Input:
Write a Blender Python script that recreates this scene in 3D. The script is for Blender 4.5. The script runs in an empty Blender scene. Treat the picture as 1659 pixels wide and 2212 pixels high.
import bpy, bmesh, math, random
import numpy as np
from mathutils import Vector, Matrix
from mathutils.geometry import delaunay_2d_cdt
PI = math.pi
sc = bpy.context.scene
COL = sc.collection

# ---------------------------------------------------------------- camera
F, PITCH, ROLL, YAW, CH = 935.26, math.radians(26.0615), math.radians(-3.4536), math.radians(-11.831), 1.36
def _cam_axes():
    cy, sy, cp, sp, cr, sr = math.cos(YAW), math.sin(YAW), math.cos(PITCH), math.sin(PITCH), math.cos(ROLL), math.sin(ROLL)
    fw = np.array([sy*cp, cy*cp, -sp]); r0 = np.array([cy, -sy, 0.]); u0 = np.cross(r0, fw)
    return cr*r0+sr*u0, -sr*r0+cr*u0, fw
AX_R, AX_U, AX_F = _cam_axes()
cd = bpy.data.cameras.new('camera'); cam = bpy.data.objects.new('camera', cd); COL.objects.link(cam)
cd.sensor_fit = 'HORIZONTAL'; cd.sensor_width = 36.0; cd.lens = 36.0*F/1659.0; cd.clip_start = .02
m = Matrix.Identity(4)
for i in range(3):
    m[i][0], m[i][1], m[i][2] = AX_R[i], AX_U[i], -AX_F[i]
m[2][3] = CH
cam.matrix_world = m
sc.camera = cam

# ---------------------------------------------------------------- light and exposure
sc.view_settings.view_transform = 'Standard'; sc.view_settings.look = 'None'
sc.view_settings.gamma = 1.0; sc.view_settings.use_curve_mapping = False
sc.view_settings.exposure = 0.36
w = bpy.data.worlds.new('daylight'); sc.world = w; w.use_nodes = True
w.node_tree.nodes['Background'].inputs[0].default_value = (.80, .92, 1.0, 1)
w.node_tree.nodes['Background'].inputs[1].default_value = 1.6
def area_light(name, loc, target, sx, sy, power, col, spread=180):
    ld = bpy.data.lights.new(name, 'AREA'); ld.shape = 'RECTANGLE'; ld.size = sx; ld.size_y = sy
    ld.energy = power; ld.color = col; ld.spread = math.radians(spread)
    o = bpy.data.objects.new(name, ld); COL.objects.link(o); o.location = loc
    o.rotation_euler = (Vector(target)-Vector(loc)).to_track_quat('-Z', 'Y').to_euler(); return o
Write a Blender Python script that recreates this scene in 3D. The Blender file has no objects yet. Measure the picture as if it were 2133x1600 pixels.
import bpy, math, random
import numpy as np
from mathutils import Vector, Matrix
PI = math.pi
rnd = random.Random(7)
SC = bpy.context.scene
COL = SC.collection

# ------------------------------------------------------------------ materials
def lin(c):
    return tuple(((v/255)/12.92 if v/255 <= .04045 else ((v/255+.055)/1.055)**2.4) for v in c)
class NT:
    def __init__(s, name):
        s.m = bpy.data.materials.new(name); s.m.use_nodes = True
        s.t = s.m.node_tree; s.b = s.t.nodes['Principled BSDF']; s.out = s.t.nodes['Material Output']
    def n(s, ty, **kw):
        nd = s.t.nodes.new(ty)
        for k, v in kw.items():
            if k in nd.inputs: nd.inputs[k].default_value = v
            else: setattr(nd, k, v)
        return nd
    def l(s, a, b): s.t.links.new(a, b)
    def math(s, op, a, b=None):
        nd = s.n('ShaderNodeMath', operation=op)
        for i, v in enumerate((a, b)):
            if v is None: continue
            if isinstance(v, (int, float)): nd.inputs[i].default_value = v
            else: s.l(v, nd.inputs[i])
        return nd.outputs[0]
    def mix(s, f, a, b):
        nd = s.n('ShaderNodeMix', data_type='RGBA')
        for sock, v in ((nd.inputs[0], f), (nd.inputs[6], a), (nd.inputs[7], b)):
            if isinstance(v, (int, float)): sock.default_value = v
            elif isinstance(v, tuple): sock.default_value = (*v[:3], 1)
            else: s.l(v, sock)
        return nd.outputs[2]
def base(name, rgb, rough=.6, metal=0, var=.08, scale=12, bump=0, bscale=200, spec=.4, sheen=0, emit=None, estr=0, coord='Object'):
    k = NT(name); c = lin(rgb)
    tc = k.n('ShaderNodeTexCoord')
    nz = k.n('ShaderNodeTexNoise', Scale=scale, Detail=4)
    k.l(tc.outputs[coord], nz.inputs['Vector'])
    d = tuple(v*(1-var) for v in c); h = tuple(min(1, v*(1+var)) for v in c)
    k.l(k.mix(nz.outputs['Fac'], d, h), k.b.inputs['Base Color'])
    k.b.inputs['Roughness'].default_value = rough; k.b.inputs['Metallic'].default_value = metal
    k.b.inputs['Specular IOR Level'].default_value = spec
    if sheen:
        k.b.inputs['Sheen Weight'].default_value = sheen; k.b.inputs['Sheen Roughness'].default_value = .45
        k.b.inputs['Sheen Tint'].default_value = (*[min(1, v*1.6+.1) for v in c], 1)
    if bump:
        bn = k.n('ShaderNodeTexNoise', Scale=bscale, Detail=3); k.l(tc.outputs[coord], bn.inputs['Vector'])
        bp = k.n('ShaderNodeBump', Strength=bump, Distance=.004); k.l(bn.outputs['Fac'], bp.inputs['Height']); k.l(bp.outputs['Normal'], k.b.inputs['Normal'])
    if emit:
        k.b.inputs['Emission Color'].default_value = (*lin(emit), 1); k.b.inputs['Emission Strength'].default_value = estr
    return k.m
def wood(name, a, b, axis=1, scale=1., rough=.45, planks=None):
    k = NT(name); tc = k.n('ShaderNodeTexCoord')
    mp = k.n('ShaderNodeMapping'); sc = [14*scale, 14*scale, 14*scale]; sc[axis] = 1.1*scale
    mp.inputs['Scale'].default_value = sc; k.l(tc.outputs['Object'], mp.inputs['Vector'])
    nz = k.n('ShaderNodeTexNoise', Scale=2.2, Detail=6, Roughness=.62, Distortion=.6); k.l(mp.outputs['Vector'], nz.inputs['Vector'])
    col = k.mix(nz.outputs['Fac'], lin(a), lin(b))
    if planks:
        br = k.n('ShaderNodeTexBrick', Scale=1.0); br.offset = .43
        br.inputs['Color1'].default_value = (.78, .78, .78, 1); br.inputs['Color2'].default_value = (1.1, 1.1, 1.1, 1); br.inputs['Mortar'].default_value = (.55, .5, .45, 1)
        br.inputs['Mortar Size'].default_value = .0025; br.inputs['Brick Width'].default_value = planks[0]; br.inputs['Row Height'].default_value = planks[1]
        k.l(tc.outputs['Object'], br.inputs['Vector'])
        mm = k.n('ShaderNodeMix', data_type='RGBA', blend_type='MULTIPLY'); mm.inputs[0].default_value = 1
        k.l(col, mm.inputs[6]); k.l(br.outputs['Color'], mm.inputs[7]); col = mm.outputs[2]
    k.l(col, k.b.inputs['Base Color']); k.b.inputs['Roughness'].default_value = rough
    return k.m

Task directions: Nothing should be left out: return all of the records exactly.

The completed task:
Write a Blender Python script that recreates this scene in 3D. The script is for Blender 4.5. The script runs in an empty Blender scene. Treat the picture as 1659 pixels wide and 2212 pixels high.
import bpy, bmesh, math, random
import numpy as np
from mathutils import Vector, Matrix
from mathutils.geometry import delaunay_2d_cdt
PI = math.pi
sc = bpy.context.scene
COL = sc.collection

# ---------------------------------------------------------------- camera
F, PITCH, ROLL, YAW, CH = 935.26, math.radians(26.0615), math.radians(-3.4536), math.radians(-11.831), 1.36
def _cam_axes():
    cy, sy, cp, sp, cr, sr = math.cos(YAW), math.sin(YAW), math.cos(PITCH), math.sin(PITCH), math.cos(ROLL), math.sin(ROLL)
    fw = np.array([sy*cp, cy*cp, -sp]); r0 = np.array([cy, -sy, 0.]); u0 = np.cross(r0, fw)
    return cr*r0+sr*u0, -sr*r0+cr*u0, fw
AX_R, AX_U, AX_F = _cam_axes()
cd = bpy.data.cameras.new('camera'); cam = bpy.data.objects.new('camera', cd); COL.objects.link(cam)
cd.sensor_fit = 'HORIZONTAL'; cd.sensor_width = 36.0; cd.lens = 36.0*F/1659.0; cd.clip_start = .02
m = Matrix.Identity(4)
for i in range(3):
    m[i][0], m[i][1], m[i][2] = AX_R[i], AX_U[i], -AX_F[i]
m[2][3] = CH
cam.matrix_world = m
sc.camera = cam

# ---------------------------------------------------------------- light and exposure
sc.view_settings.view_transform = 'Standard'; sc.view_settings.look = 'None'
sc.view_settings.gamma = 1.0; sc.view_settings.use_curve_mapping = False
sc.view_settings.exposure = 0.36
w = bpy.data.worlds.new('daylight'); sc.world = w; w.use_nodes = True
w.node_tree.nodes['Background'].inputs[0].default_value = (.80, .92, 1.0, 1)
w.node_tree.nodes['Background'].inputs[1].default_value = 1.6
def area_light(name, loc, target, sx, sy, power, col, spread=180):
    ld = bpy.data.lights.new(name, 'AREA'); ld.shape = 'RECTANGLE'; ld.size = sx; ld.size_y = sy
    ld.energy = power; ld.color = col; ld.spread = math.radians(spread)
    o = bpy.data.objects.new(name, ld); COL.objects.link(o); o.location = loc
    o.rotation_euler = (Vector(target)-Vector(loc)).to_track_quat('-Z', 'Y').to_euler(); return o
Write a Blender Python script that recreates this scene in 3D. The Blender file has no objects yet. Measure the picture as if it were 2133x1600 pixels.
import bpy, math, random
import numpy as np
from mathutils import Vector, Matrix
PI = math.pi
rnd = random.Random(7)
SC = bpy.context.scene
COL = SC.collection

# ------------------------------------------------------------------ materials
def lin(c):
    return tuple(((v/255)/12.92 if v/255 <= .04045 else ((v/255+.055)/1.055)**2.4) for v in c)
class NT:
    def __init__(s, name):
        s.m = bpy.data.materials.new(name); s.m.use_nodes = True
        s.t = s.m.node_tree; s.b = s.t.nodes['Principled BSDF']; s.out = s.t.nodes['Material Output']
    def n(s, ty, **kw):
        nd = s.t.nodes.new(ty)
        for k, v in kw.items():
            if k in nd.inputs: nd.inputs[k].default_value = v
            else: setattr(nd, k, v)
        return nd
    def l(s, a, b): s.t.links.new(a, b)
    def math(s, op, a, b=None):
        nd = s.n('ShaderNodeMath', operation=op)
        for i, v in enumerate((a, b)):
            if v is None: continue
            if isinstance(v, (int, float)): nd.inputs[i].default_value = v
            else: s.l(v, nd.inputs[i])
        return nd.outputs[0]
    def mix(s, f, a, b):
        nd = s.n('ShaderNodeMix', data_type='RGBA')
        for sock, v in ((nd.inputs[0], f), (nd.inputs[6], a), (nd.inputs[7], b)):
            if isinstance(v, (int, float)): sock.default_value = v
            elif isinstance(v, tuple): sock.default_value = (*v[:3], 1)
            else: s.l(v, sock)
        return nd.outputs[2]
def base(name, rgb, rough=.6, metal=0, var=.08, scale=12, bump=0, bscale=200, spec=.4, sheen=0, emit=None, estr=0, coord='Object'):
    k = NT(name); c = lin(rgb)
    tc = k.n('ShaderNodeTexCoord')
    nz = k.n('ShaderNodeTexNoise', Scale=scale, Detail=4)
    k.l(tc.outputs[coord], nz.inputs['Vector'])
    d = tuple(v*(1-var) for v in c); h = tuple(min(1, v*(1+var)) for v in c)
    k.l(k.mix(nz.outputs['Fac'], d, h), k.b.inputs['Base Color'])
    k.b.inputs['Roughness'].default_value = rough; k.b.inputs['Metallic'].default_value = metal
    k.b.inputs['Specular IOR Level'].default_value = spec
    if sheen:
        k.b.inputs['Sheen Weight'].default_value = sheen; k.b.inputs['Sheen Roughness'].default_value = .45
        k.b.inputs['Sheen Tint'].default_value = (*[min(1, v*1.6+.1) for v in c], 1)
    if bump:
        bn = k.n('ShaderNodeTexNoise', Scale=bscale, Detail=3); k.l(tc.outputs[coord], bn.inputs['Vector'])
        bp = k.n('ShaderNodeBump', Strength=bump, Distance=.004); k.l(bn.outputs['Fac'], bp.inputs['Height']); k.l(bp.outputs['Normal'], k.b.inputs['Normal'])
    if emit:
        k.b.inputs['Emission Color'].default_value = (*lin(emit), 1); k.b.inputs['Emission Strength'].default_value = estr
    return k.m
def wood(name, a, b, axis=1, scale=1., rough=.45, planks=None):
    k = NT(name); tc = k.n('ShaderNodeTexCoord')
    mp = k.n('ShaderNodeMapping'); sc = [14*scale, 14*scale, 14*scale]; sc[axis] = 1.1*scale
    mp.inputs['Scale'].default_value = sc; k.l(tc.outputs['Object'], mp.inputs['Vector'])
    nz = k.n('ShaderNodeTexNoise', Scale=2.2, Detail=6, Roughness=.62, Distortion=.6); k.l(mp.outputs['Vector'], nz.inputs['Vector'])
    col = k.mix(nz.outputs['Fac'], lin(a), lin(b))
    if planks:
        br = k.n('ShaderNodeTexBrick', Scale=1.0); br.offset = .43
        br.inputs['Color1'].default_value = (.78, .78, .78, 1); br.inputs['Color2'].default_value = (1.1, 1.1, 1.1, 1); br.inputs['Mortar'].default_value = (.55, .5, .45, 1)
        br.inputs['Mortar Size'].default_value = .0025; br.inputs['Brick Width'].default_value = planks[0]; br.inputs['Row Height'].default_value = planks[1]
        k.l(tc.outputs['Object'], br.inputs['Vector'])
        mm = k.n('ShaderNodeMix', data_type='RGBA', blend_type='MULTIPLY'); mm.inputs[0].default_value = 1
        k.l(col, mm.inputs[6]); k.l(br.outputs['Color'], mm.inputs[7]); col = mm.outputs[2]
    k.l(col, k.b.inputs['Base Color']); k.b.inputs['Roughness'].default_value = rough
    return k.m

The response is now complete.